Some experts place greater emphasis on the importance of focusing on strategy and finance while entrusting operation leadership to those closest to the frontlines.
“Assuming this would be the next level up, are executives not better placed to be focusing on strategy and finances? Do we feel that executives will be able to fulfill the role of engaging, retaining, and growing this pool of self-motivated staff on their own?” said Kearns.
Striking a balance
While the appeal of leaner, more agile structures is undeniable, the experts caution against sacrificing the invaluable contributions of experienced leaders and operational experts.
“The assessment may lead to a ‘right-sizing’ but a complete ‘end to middle-management’ will only ever be temporary as companies realize that it’s not a sustainable solution,” said Osama.
As workforces and workforce priorities rapidly evolve, the precise role and structure of middle management remains in flux. But one trend is clear – the need for nimble, empowering and deeply engaged leadership embedded throughout organisations has arguably never been more critical to attract top talent and consistently deliver for customers.

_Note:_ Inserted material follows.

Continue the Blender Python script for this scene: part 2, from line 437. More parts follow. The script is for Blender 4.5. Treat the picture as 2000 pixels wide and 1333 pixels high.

A 2022 Gallup study on the US workforce found that around 70 percent of employee engagement is influenced by the relationship between workers and their direct managers. As companies grapple with attracting and retaining top talent in an increasingly competitive employment market, the impact of losing those crucial engagement drivers can’t be overlooked.
Perhaps the solution lies in striking a balance – embracing flatter hierarchies while preserving critical middle management roles.
“Irrespective of titles and organisational charts, those with the skill to inspire teams, promote accountability, develop people and drive results from the inside-out are what matter most,” said Smith.
“Jobs and career paths will be more fluid than ever, but that fundamental leadership capability has to be prioritised and cultivated by companies that want to consistently win.”